Ruler’s election rival is no Joko
IN the final moves of Indonesia’s presidential campaign, one candidate dashed to Saudi Arabia to meet its king and perform a minor pilgrimage. The other attended a feline photography exhibition and giggled with delight at a giant photo of his own pet cat.
For the world’s most populous Muslim-majority nation, the message intended by President Joko Widodo’s trip to the birthplace of Islam was obvious after a campaign in which conservative opponents tried to discredit him as insufficiently Islamic.
What his challenger, former special forces general Prabowo Subianto, meant was less apparent. But it presented a softer version of a candidate prone to explosions of anger who has flown around Indonesia in a private jet even as he said he was campaigning for the poor.
About 193 million Indonesians are eligible to vote in presidential and legislative elections today that will decide who leads a nation that is an outpost of democracy in a neighbourhood of authoritarian governments and is forecast to be among the world’s biggest economies by 2030.
Their choice is between five more years of the steady progress achieved under Indonesia’s first president from outside the Jakarta elite or electing a charismatic but volatile figure from the era of the Suharto military dictatorship that ended two decades ago.
The 2014 election of Mr Widodo (pictured), a former furniture exporter, was a “manifestation of the new Indonesia, of the land of opportunity in which democratic opening has made it possible for anyone to come up to the top”, said Dewi Fortuna Anwar, a politics expert at the Indonesian Institute of Sciences.
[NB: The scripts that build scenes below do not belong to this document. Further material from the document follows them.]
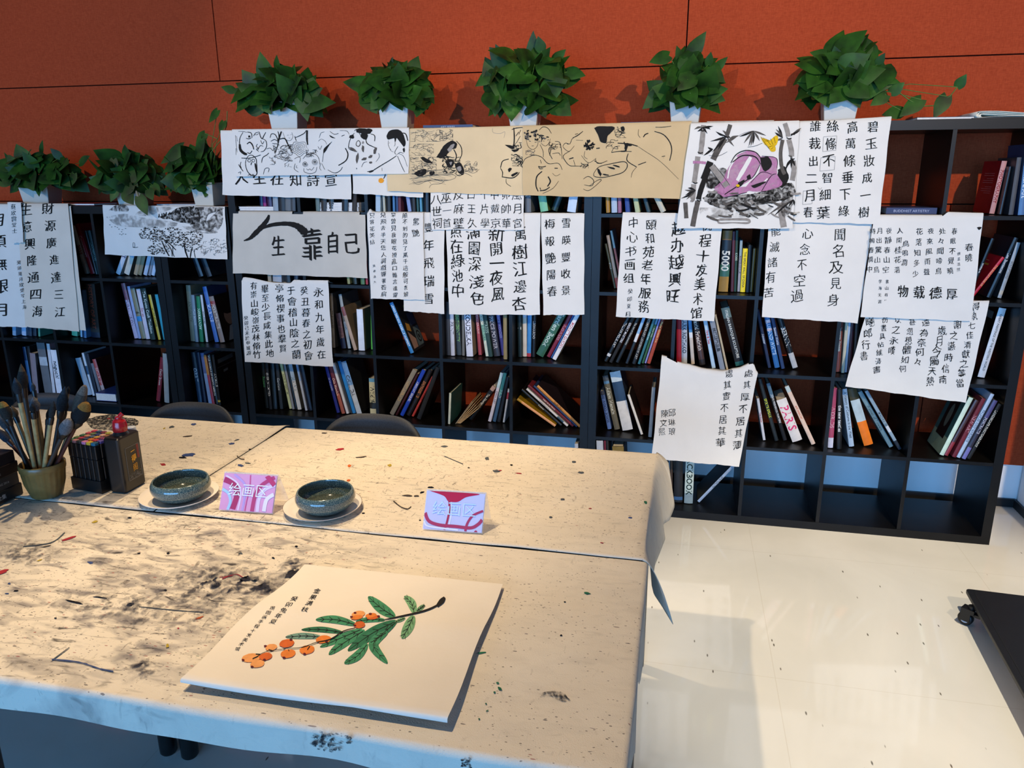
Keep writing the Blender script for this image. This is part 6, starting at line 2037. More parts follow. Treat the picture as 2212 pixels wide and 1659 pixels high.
def drop_profile(e, r=.012):
    """distance past the table edge -> (outward, down)"""
    q = r * math.pi / 2
    if e <= 0:
        return (e, 0)
    if e < q:
        a = e / r
        return (r * math.sin(a), r * (1 - math.cos(a)))
    return (r, r + e - q)


# ---- near cloth: flat top, drop towards the camera and on the right
mb = MB()
NX, NY = 150, 60
xs = [-2.56 + (FX - .012 + 2.56) * i / 120 for i in range(121)] + [FX - .012 + .17 * (k / 30) for k in range(1, 31)]
ys = [-1.8678 + (YF + 1.8695) * j / 36 for j in range(37)] + [YF - .068 * (k / 24) for k in range(1, 25)]
vs = []
for yr in ys:
    for x in xs:
        y = yr if x < .33 else min(yr, -1.8682)
        ex, ey = x - (FX - .012), YF - y
        ox, dx = drop_profile(ex)
        oy, dy = drop_profile(ey)
        wv = 1 + .06 * math.sin(x * 9.3) + .04 * math.sin(x * 23 + 1)
        if ey > 0:
            dy *= wv
            oy += .004 * math.sin(x * 14) * min(1, ey / .06)
        if ex > 0:
            f = min(1, ex / .14)
            rag = 1 - .14 * math.sin(y * 26 + 1.3) - .10 * math.sin(y * 61) - .30 * max(0, (-y - 2.1)) 
            dx *= .9 * rag
            ox += .006 * f * math.sin(y * 21) - .004 * f
        X = (FX - .012) + ox if ex > 0 else x
        Y = YF - oy if ey > 0 else y
        z = ZF - max(dx, dy) - .25 * min(dx, dy)
        if ex <= 0 and ey <= 0:
            z += .0008 * math.sin(x * 8 + y * 5) * math.sin(y * 11)
            z += .0006 * mnoise.noise(Vector((x * 14, y * 14, 0)))
        vs.append(Vector((X, Y, z)))
nx = len(xs)
mb.add(vs, [(j * nx + i, j * nx + i + 1, (j + 1) * nx + i + 1, (j + 1) * nx + i) for j in range(len(ys) - 1) for i in range(nx - 1)], 0, True)
tc_, dc_ = TopCanvas(ZF + .0009), DropCanvas()
r2 = random.Random(3)
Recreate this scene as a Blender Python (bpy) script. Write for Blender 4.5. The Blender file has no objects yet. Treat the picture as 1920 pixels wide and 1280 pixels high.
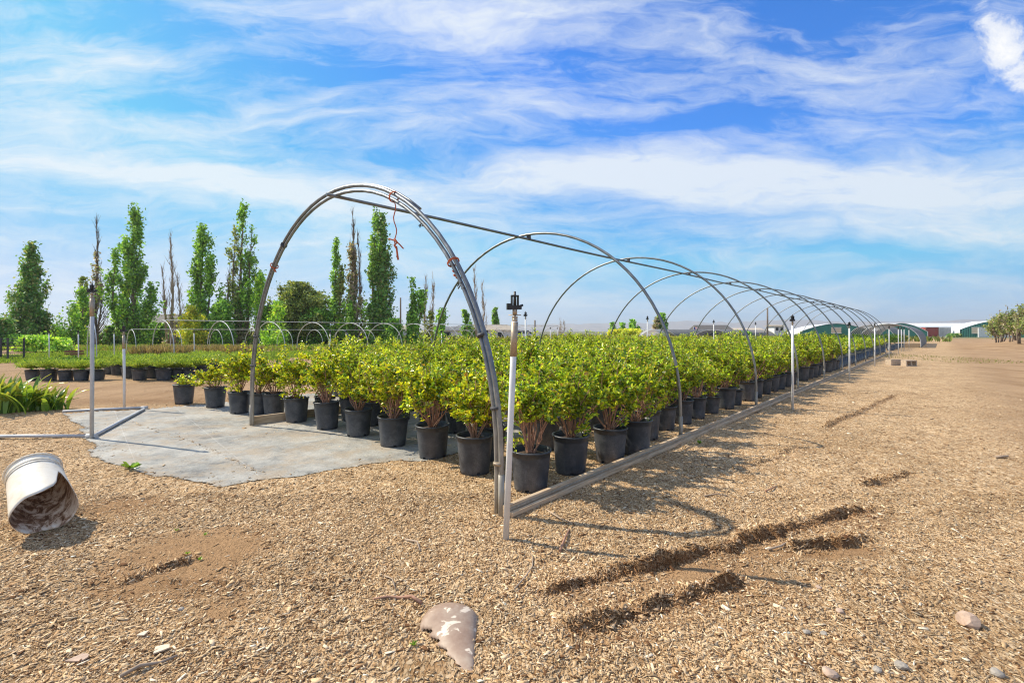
import bpy, math, random
import numpy as np
from mathutils import Vector, Matrix

R = math.radians
random.seed(7)
RNG = np.random.default_rng(7)
C = bpy.context.scene.collection
sc = bpy.context.scene

# ------------------------------------------------------------------ camera
CAM_H = 1.5
cam = bpy.data.cameras.new("camera")
cam.sensor_width = 36
cam.lens = 36 * 890 / 1920
cam.shift_y = -19 / 1920
cam.clip_start = 0.05
cam.clip_end = 30000
camo = bpy.data.objects.new("camera", cam)
C.objects.link(camo)
camo.location = (0, 0, CAM_H)
camo.rotation_euler = (R(90), 0, 0)
sc.camera = camo
sc.view_settings.view_transform = 'Standard'
sc.view_settings.look = 'None'
sc.view_settings.gamma = 1
sc.view_settings.use_curve_mapping = False
sc.view_settings.exposure = 0.42
sc.cycles.max_bounces = 8
sc.cycles.filter_width = 1.15
sc.cycles.transparent_max_bounces = 8

SUN_EL = 44
sx_, sy_ = -0.94, 0.34
SUN_ROT = math.degrees(math.atan2(sx_, sy_))

# ------------------------------------------------------------------ sun
sl = bpy.data.lights.new("sun", 'SUN')
sl.energy = 4.8
sl.angle = R(0.55)
sl.color = (1.0, 0.90, 0.73)
so = bpy.data.objects.new("sun", sl)
C.objects.link(so)
sd = Vector((sx_, sy_, 0)).normalized() * math.cos(R(SUN_EL)) + Vector((0, 0, math.sin(R(SUN_EL))))
so.rotation_euler = sd.to_track_quat('Z', 'Y').to_euler()
so.location = (-20, 8, 25)

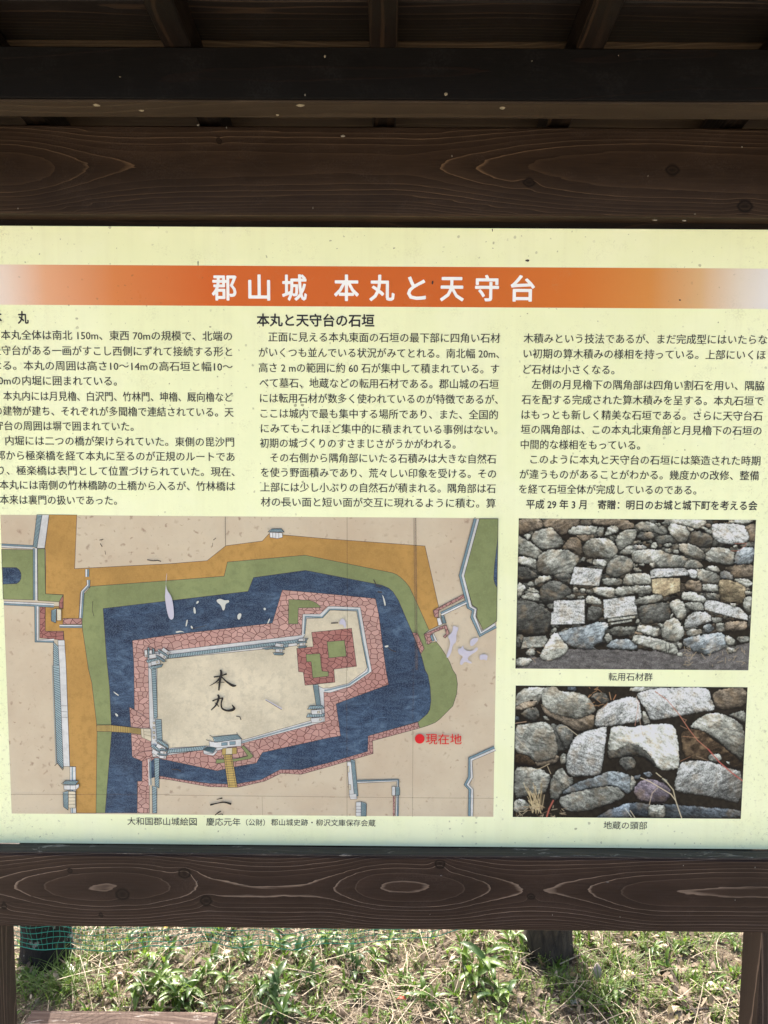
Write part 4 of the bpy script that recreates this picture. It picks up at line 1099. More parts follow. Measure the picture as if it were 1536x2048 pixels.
S2 = '''w:I65,180 200,90 430,80 420,180 370,250 350,290 150,370 65,360
b:I65,330 200,250 350,250 300,320 150,380 65,370
U:I690,125 720,75 800,75 830,140
d:I970,200 1110,135 1200,190 1230,260 1150,300 1060,260
b:I360,290 420,300 700,430 1040,400 1035,560 1000,620 850,640 740,590 600,500 430,430
w:I385,250 400,100 480,75 560,85 620,140 830,145 960,210 1050,340 1040,400 960,440 840,480 700,460 520,410 400,320
d:I110,420 200,360 300,325 350,370 370,440 300,520 200,480
U:I60,440 110,450 120,500 60,500
g:I410,430 480,470 490,500 410,490
n:I55,900 160,900 260,950 330,1060 60,1060
b:I300,1000 560,900 620,960 500,1060 330,1070
d:I490,540 560,530 700,700 690,880 560,900 500,700
g:I55,560 200,540 300,520 420,505 500,560 560,680 600,880 540,970 350,1010 270,990 230,920 60,900
d:I550,560 650,530 780,640 770,760 690,880 600,700
g:I610,920 690,890 690,1030 620,1040
w:I45,1470 160,1450 270,1560 200,1600 40,1640
g:I50,1060 250,1075 400,1100 500,1180 470,1300 430,1400 200,1420 50,1460
g:J0,85 500,83 100,150 0,140
W:I1040,580 1045,460 1080,370 1220,270 J0,200 90,220 140,360 135,500 60,520 0,530 I1180,575
w:J145,370 200,410 255,530 160,550
W:J70,180 200,120 330,100 600,92 950,90 990,200 1045,340 1030,370 700,420 400,480 260,500 200,380 130,260
b:J1000,190 1050,130 1250,90 1430,100 1425,330 1150,370 1060,350
g:J1200,440 1300,390 1420,370 1415,550 1310,470
n:J620,640 740,590 900,620 1000,720 1100,780 1390,1020 1385,1100 1100,1040 800,1000 650,940
w:J720,580 800,500 920,420 1000,400 1080,405 1250,460 1410,570 1390,1000 1230,880 1150,800 1050,730 900,620
g:J960,920 1100,900 1130,970 1080,1010 970,990
w:J1175,990 1225,1000 1220,1050
d:I1340,960 J0,930 80,1000 50,1090 I1420,1120 1350,1050
W:I840,670 950,625 1060,600 1150,565 1190,580 1170,760 1150,940 1120,1130 1080,1170 900,1180 760,1190 690,1120 690,960 760,750
w:I1215,700 1240,590 1340,560 1440,580 J20,580 250,545 480,530 560,600 600,800 605,1080 500,1105 400,1110 300,1060 220,970 130,930 0,925 I1440,930 1330,950 1210,970 1200,880
d:I1205,870 1330,850 J0,770 110,800 230,900 330,1050 300,1060 220,970 130,930 0,925 I1440,930 1330,950 1210,970
g:I480,1430 500,1200 640,1050 700,1180 780,1200 780,1280 620,1400 580,1490
U:I1050,1690 1200,1600 1536,1480 1536,1695 1050,1695
U:J0,1490 230,1530 460,1520 900,1560 1370,1590 1365,1700 0,1695
g:J230,1530 430,1530 440,1640 400,1700 210,1700
u:I620,1390 770,1280 1040,1190 1240,1110 1450,1150 1510,1230 J60,1290 60,1330 0,1380 I1440,1400 1300,1300 1000,1330 700,1400
g:I600,1450 720,1395 1000,1330 1300,1290 1440,1430 1200,1530 1000,1590 850,1620 700,1610 620,1550
U:J150,1140 230,1120 280,1160 220,1210
U:J40,1180 130,1150 110,1220 50,1230
w:J0,1170 40,1190 80,1260 0,1390
p:J40,1360 110,1240 250,1210 420,1260 515,1370 470,1470 400,1510 200,1500 90,1460
g:J360,1200 440,1210 500,1290 420,1260
W:J545,1280 580,1130 620,1010 760,985 900,990 1050,1020 1200,1080 1385,1130 1370,1520 1100,1460 780,1400 560,1370'''.split('\n')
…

“If he wins again, clearly that is a continued reaffirmation of that as well as an endorsement of his track record for the past five years,” she said.
Surveys show Mr Widodo with a lead of up to 20 percentage points over Mr Subianto.
But pollsters are nervous they might be failing to capture facts on the ground in the same way opinion surveys misjudged the 2016 US presidential election.
Even so, to have a chance of winning, Mr Subianto needs to win undecided voters and also claw back gains Mr Widodo has made in Mr Subianto’s stronghold provinces.